Available data:
---+---
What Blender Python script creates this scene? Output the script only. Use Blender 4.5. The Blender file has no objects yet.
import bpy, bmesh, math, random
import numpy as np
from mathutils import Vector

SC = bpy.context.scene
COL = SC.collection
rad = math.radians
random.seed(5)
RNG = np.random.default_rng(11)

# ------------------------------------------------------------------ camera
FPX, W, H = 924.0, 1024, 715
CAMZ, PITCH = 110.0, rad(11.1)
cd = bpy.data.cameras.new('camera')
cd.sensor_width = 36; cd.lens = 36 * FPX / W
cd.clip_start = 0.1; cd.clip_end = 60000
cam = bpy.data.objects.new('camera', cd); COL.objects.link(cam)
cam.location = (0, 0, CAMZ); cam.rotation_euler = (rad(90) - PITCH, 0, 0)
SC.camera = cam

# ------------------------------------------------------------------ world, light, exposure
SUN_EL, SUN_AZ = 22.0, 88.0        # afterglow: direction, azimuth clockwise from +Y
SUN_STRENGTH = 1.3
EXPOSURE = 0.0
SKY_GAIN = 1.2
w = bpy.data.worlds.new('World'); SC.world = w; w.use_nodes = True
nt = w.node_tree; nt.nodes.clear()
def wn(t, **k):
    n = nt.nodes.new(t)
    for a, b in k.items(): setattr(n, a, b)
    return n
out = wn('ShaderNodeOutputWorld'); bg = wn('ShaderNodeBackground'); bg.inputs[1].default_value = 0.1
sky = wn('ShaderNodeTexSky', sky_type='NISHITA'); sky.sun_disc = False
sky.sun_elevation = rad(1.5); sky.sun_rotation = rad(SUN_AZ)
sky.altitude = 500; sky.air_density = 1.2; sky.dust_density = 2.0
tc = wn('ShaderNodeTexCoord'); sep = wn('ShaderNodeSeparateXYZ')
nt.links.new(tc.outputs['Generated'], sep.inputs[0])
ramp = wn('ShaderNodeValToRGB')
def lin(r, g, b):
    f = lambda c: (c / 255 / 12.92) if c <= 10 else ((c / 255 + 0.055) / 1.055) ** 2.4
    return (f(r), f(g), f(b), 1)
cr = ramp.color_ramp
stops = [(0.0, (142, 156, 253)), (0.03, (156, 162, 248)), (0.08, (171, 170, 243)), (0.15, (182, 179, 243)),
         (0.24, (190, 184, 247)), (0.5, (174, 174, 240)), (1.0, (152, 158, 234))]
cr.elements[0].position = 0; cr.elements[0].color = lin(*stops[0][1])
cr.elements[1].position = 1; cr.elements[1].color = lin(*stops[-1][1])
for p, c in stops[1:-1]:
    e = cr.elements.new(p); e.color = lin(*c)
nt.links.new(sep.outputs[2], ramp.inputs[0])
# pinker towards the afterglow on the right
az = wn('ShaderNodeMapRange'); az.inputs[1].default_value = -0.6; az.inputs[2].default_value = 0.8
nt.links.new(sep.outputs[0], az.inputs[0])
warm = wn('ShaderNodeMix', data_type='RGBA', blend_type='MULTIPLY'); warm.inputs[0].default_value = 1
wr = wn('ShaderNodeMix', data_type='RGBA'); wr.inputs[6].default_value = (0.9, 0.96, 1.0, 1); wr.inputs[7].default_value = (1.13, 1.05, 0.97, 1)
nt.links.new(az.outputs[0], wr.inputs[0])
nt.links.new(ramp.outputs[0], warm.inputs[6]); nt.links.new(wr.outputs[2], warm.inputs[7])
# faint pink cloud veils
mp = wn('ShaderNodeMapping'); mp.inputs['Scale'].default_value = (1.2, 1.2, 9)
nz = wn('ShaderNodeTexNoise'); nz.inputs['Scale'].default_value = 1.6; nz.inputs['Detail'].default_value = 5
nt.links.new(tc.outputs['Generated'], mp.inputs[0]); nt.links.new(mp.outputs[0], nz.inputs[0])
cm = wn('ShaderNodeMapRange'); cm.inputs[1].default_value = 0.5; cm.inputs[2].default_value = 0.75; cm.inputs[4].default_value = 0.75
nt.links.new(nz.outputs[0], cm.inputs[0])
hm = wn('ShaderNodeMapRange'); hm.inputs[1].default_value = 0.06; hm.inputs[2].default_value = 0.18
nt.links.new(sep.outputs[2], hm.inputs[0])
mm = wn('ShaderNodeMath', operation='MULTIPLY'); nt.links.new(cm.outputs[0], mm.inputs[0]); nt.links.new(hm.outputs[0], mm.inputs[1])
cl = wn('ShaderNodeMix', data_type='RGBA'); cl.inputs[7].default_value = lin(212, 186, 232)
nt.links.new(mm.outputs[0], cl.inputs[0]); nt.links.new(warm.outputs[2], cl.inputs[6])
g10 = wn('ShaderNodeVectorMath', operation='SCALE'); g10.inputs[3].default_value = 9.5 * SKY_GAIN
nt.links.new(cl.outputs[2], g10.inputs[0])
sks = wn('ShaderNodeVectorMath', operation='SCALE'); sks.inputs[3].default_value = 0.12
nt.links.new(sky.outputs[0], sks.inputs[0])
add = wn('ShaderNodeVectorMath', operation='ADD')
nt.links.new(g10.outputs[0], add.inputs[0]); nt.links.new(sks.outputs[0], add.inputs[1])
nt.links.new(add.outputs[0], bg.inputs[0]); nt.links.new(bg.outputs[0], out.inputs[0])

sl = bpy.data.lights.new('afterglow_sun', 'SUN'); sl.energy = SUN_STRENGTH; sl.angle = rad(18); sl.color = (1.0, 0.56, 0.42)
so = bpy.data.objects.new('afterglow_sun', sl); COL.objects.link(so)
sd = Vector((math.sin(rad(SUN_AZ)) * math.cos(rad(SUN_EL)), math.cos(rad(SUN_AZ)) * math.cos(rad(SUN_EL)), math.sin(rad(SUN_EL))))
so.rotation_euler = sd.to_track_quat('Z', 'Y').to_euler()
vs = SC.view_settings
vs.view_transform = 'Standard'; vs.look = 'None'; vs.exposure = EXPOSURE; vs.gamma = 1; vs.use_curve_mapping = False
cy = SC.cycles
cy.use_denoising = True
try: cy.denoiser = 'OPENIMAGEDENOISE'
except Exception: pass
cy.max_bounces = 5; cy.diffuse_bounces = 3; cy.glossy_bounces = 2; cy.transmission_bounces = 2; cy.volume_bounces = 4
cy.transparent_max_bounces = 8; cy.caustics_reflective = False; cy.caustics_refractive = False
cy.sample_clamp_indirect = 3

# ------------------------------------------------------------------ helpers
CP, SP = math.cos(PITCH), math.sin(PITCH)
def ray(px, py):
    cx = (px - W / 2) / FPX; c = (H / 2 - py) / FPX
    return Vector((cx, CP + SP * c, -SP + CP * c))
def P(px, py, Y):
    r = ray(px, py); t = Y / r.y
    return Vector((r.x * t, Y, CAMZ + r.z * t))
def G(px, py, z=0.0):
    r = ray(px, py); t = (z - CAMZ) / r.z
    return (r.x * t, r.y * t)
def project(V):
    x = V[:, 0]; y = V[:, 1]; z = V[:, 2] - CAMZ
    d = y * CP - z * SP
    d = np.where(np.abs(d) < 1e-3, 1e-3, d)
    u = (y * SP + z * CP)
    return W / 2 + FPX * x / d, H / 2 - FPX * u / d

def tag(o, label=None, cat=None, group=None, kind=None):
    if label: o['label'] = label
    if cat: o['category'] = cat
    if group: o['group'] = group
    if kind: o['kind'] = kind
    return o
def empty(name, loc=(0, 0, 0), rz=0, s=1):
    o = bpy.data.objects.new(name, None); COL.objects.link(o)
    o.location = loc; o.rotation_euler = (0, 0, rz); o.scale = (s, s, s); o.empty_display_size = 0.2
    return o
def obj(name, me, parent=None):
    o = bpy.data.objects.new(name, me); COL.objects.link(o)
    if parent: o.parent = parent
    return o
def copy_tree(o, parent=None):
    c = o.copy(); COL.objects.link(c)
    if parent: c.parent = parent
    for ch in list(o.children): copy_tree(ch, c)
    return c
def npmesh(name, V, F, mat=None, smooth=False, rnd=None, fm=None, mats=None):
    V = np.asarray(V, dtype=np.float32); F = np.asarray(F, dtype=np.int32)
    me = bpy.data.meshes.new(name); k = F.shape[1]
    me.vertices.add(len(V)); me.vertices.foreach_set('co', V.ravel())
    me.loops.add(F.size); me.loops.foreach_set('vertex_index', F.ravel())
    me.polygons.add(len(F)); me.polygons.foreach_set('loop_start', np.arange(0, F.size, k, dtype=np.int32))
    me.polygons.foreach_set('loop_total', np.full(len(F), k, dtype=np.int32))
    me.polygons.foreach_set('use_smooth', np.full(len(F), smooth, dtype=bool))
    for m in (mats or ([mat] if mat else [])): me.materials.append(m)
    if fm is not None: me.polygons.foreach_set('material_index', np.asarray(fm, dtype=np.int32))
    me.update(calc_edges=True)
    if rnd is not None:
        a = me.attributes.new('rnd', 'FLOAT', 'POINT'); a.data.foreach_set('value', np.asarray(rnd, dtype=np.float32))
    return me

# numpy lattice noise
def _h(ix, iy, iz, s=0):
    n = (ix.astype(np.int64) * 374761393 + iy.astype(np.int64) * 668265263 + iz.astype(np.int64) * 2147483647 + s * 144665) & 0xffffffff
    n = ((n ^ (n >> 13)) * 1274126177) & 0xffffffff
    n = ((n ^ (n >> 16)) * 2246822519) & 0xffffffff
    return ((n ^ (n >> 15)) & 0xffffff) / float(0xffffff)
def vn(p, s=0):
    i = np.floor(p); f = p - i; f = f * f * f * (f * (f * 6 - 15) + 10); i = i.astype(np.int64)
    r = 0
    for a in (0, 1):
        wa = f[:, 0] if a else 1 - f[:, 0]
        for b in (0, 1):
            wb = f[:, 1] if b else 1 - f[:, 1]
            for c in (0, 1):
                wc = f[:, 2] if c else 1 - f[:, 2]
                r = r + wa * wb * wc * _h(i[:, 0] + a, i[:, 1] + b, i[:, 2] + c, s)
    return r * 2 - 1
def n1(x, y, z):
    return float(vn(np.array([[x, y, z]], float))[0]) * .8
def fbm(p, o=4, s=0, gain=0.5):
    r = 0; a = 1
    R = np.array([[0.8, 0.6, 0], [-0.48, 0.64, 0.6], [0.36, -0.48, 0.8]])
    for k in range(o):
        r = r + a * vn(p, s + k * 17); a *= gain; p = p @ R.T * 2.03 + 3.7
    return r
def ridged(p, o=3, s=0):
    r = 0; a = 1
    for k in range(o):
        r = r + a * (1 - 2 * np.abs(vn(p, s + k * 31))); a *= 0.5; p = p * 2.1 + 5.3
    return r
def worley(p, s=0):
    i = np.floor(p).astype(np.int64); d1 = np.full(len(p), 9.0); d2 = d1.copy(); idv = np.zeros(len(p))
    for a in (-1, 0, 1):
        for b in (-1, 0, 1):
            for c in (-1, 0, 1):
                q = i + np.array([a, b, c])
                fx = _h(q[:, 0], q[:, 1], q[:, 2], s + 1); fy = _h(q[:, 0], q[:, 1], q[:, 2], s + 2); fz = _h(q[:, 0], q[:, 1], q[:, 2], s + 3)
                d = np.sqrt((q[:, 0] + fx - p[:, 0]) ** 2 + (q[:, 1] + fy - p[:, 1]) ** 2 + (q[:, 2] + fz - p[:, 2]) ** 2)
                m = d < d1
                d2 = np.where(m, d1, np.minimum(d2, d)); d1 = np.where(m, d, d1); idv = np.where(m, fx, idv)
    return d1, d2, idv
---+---
What is being asked:
Look through the data above. Copy every line with the string "objects" in it.

Exercise output:
What Blender Python script creates this scene? Output the script only. Use Blender 4.5. The Blender file has no objects yet.
cam = bpy.data.objects.new('camera', cd); COL.objects.link(cam)
so = bpy.data.objects.new('afterglow_sun', sl); COL.objects.link(so)
    o = bpy.data.objects.new(name, None); COL.objects.link(o)
    o = bpy.data.objects.new(name, me); COL.objects.link(o)
    c = o.copy(); COL.objects.link(c)